Zylinska hypothesizes that amateur use of images on social media uses a broad documentary approach, and this is highlighted as a narrow scope of subjects and viewpoints through the use of filters “…which have all been preprogrammed and preseen by the camera’s and editing software’s algorithms. The images on Flickr, a platform with arguably more creative ambitions for the medium and its audience, as demonstrated by a quick look at the “recent photos” on any given day, also tend to fall into one of several preestabilished and hence visually legitimated representational categories, such as portraiture, landscape, or still life.” (Zylinska, J. 2017; 25). This resonates very much with my overall practice of social commentary around social media, the fact images created by and large today become formulaic and cliché, repetitively photographed over and over that it becomes a blur of montaged pixels…

References

Bibliography

Murray, J. (2020) Week 6: A Sea of Images – WIP an Authentic Lie? [Online] Available from: https://jasmphotography.wordpress.com/2020/03/04/week-6-a-sea-of-images-2/ [Accessed 09/03/2020]

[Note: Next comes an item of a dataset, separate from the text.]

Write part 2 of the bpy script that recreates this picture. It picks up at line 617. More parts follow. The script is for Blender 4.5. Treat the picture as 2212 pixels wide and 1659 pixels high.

Jurgenson, N. (2019) The Social Photo: On Photography and Social Media, pg 32. London; Verso.

Rubinstein, D. (2018) Essay: Keeping up with the Cartesians: on the culture of the selfie with continual reference to Kim Kardashian. pg 68. [in] Cotton, C. (2018) Public, Private, Secret: On Photography and the Configuration of Self. Aperture; ICP.

Zylinska, J. (2017) Nonhuman Photography: ‘Introduction: Capturing the End of the World.’ pg 5. Cambridge, MA; The MIT Press.